▶ _Job_
Only the number is wanted: how many lines of these entries contain the word "Take"?
## begin Information shown
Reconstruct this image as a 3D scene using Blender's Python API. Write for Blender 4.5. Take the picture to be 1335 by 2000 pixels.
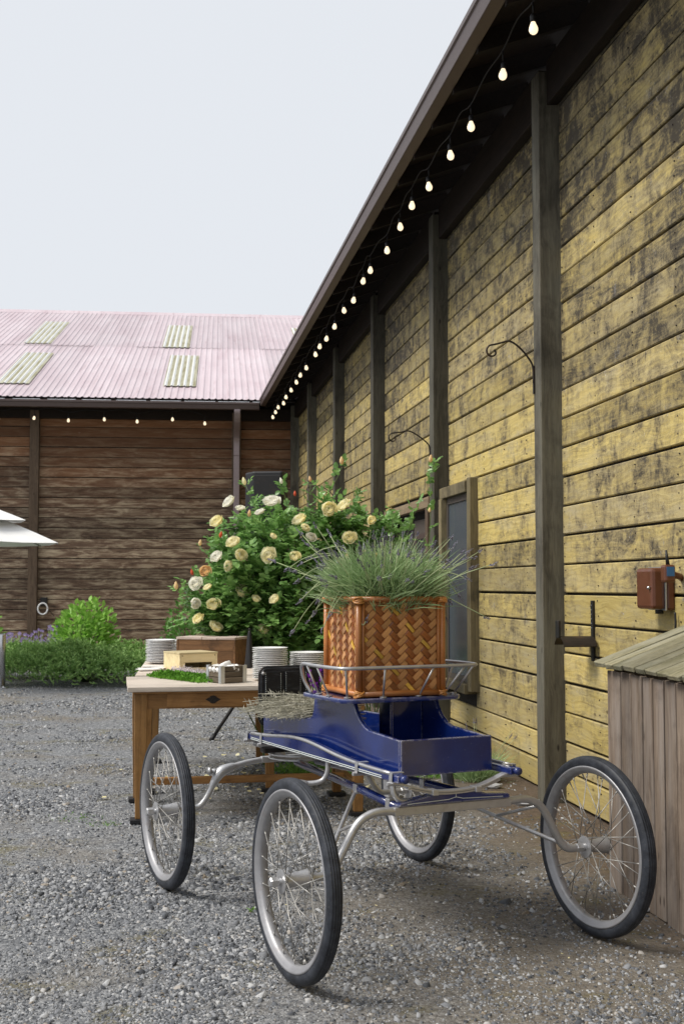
## end Information shown
## begin Information shown
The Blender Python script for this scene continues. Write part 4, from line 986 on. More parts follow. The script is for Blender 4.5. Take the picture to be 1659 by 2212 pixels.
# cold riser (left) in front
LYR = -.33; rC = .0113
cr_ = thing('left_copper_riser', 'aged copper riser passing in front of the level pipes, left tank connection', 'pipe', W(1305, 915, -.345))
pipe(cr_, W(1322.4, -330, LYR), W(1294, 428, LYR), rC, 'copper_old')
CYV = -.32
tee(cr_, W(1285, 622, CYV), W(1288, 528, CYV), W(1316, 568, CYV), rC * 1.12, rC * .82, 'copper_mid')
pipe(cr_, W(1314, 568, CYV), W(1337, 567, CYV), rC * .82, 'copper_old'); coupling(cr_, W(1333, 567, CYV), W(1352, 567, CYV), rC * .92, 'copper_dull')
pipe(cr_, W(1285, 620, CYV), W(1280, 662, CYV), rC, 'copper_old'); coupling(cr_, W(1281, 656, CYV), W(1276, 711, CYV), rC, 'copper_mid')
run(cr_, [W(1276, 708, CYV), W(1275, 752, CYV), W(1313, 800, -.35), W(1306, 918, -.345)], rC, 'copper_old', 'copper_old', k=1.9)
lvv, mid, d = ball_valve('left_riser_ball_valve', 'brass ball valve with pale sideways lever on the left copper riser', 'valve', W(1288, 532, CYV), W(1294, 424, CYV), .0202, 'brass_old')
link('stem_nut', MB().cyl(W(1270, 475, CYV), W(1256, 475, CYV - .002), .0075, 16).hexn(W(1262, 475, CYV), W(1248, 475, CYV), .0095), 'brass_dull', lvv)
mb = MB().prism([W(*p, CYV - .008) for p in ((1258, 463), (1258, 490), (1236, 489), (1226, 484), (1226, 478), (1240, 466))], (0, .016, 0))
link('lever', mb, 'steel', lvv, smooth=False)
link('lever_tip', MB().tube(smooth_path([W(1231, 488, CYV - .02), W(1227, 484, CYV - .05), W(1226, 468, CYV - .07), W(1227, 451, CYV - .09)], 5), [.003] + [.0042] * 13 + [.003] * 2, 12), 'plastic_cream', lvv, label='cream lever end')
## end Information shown
▶ _Solution to this task_
2